Google says it has disrupted what it believes to be the world’s largest residential proxy operation, cutting off a sprawling, hidden network that quietly turned everyday Android phones, PCs, and smart devices into rented internet relays. Acting on a US federal court order, the company targeted domains and backend systems linked to a China-based firm known as Ipidea, and removed hundreds of related apps from its ecosystem.
The Wall Street Journal reports that roughly nine million Android devices were swept into the network at its peak. By routing strangers’ traffic through unwitting users’ IP addresses, the operation masked the true origin of everything from aggressive scraping to more serious abuse, leaving victims with the risk and none of the reward.
- What a residential proxy network does and why it matters
- How the scheme infiltrated apps through bundled SDKs
- From proxies to botnets: the rise of the Kimwolf DDoS
- Legal takedown and industry context for Ipidea network
- What Android users should do now to reduce proxy risks
- The bigger security picture and shifting threat economics

What a residential proxy network does and why it matters
Residential proxy services sell access to real consumer internet connections. To a website, traffic appears to come from a normal home user rather than a data center, which makes it far harder to block. That makes proxies valuable for certain legitimate tasks like ad verification or localized testing. It also makes them catnip for bad actors who want to blend in while automating scalping, credential stuffing, spam, or other illicit activity.
In plain terms, it’s like someone else briefly “borrowing” your home IP address without you realizing. Your connection does the heavy lifting, while the operator monetizes the access. If the activity crosses legal or ethical lines, the trail can lead back to you.
How the scheme infiltrated apps through bundled SDKs
According to Google’s security team, Ipidea’s software reached devices through developer kits bundled into free mobile apps, games, and desktop tools. The incentive was simple: SDK partners got paid per install. Once embedded, the SDK could convert a device into an exit node for the proxy network while the app appeared to function normally.
Google says Play Protect now flags and removes apps that include Ipidea-linked components and blocks new installs containing the SDK. That matters because SDKs are a classic supply-chain blind spot: a clean app can become a liability if a third-party library turns shady. Google has been pushing developers toward vetted libraries via initiatives like the Play SDK Index, but monetization schemes still tempt some app makers to look the other way.
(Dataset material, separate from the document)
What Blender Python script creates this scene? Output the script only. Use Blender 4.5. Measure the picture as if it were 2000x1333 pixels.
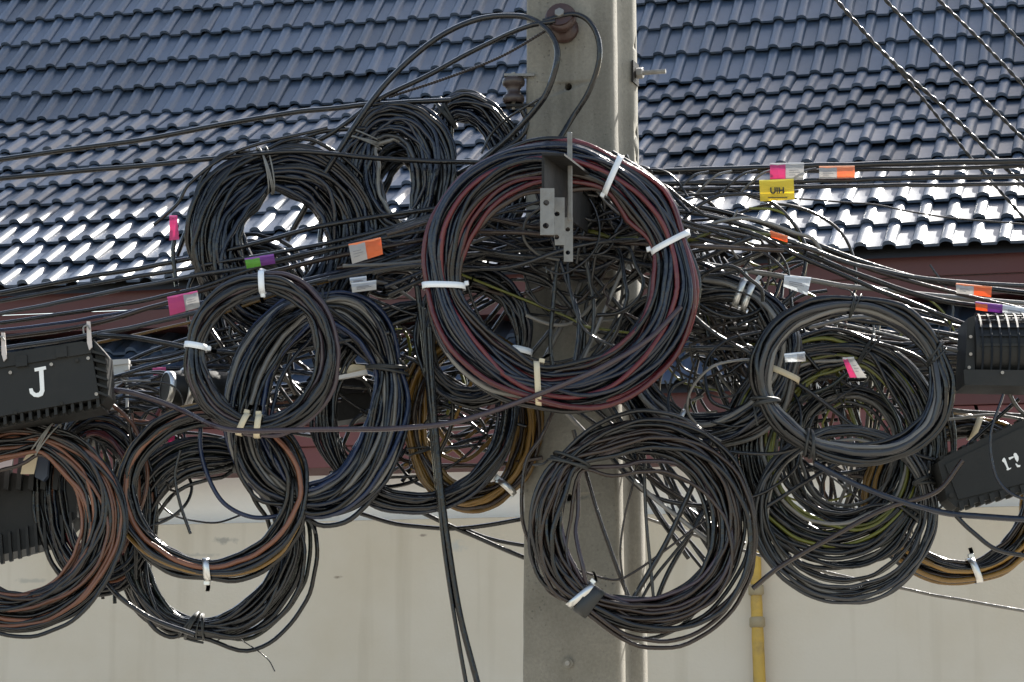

From proxies to botnets: the rise of the Kimwolf DDoS
Security researchers previously uncovered a flaw impacting devices tied to the proxy network that allowed attackers to hijack at least two million systems, amassing a botnet dubbed Kimwolf. The network pummeled targets with enormous distributed denial-of-service attacks. Researchers tracking the waves of traffic described Kimwolf as among the most powerful botnets observed, a stark illustration of what happens when residential proxies collide with exploitation.
Beyond outages and fraud, the risks compound at scale. Residential IP space is embedded in homes, schools, small businesses, and even critical industries. When abused, it frustrates defenders and raises concerns that spill into consumer protection and national security realms.

Legal takedown and industry context for Ipidea network
The court order let Google move beyond app store enforcement to disrupt the network’s control layer, targeting dozens of websites and backend services tied to Ipidea. While technical takedowns rarely eliminate every node, they drive up costs for operators and sever large chunks of their infrastructure, forcing rebuilds and reducing harm in the interim.
Ipidea has stated it opposes illegal use and says its services are meant for legitimate business customers, acknowledging it previously used “aggressive” marketing, including outreach on hacker forums, which it claims has stopped. However, Google and independent researchers argue the scale of covert enrollment and the documented abuse tipped the balance decisively toward intervention.
What Android users should do now to reduce proxy risks
Ensure Google Play Protect is enabled and up to date. Open the Play Store, check Play Protect settings, and run a scan. If Play Protect flags an app tied to proxy behavior, remove it immediately.
Audit your apps with a skeptical eye. Uninstall titles you don’t recognize or no longer use, especially free utilities or games that request broad permissions or run constantly in the background. Review app data usage and battery stats for unexpected spikes, a common tell for hidden networking.
Avoid sideloading from unknown sources and disable the Install Unknown Apps permission unless it’s essential. Keep Android and Play Services updated, and periodically reset your advertising ID. If an app resists removal, check whether it has device admin privileges and revoke them before uninstalling.
The bigger security picture and shifting threat economics
This episode underscores a broader shift in cybercrime toward abusing residential IP space and SDK supply chains. Content delivery and security companies have reported record DDoS volumes amplified by traffic flowing through compromised or monetized household connections. Meanwhile, platform providers continue to block millions of policy-violating app submissions, but the long tail of third-party SDKs remains a persistent weak point.
The takedown of Ipidea-linked infrastructure will not end proxy abuse, but it resets the economics and sends a clear signal: covert conscription of consumer devices is not just a policy violation, it’s a legal and technical hazard that platforms, researchers, and courts are increasingly willing to tackle head-on.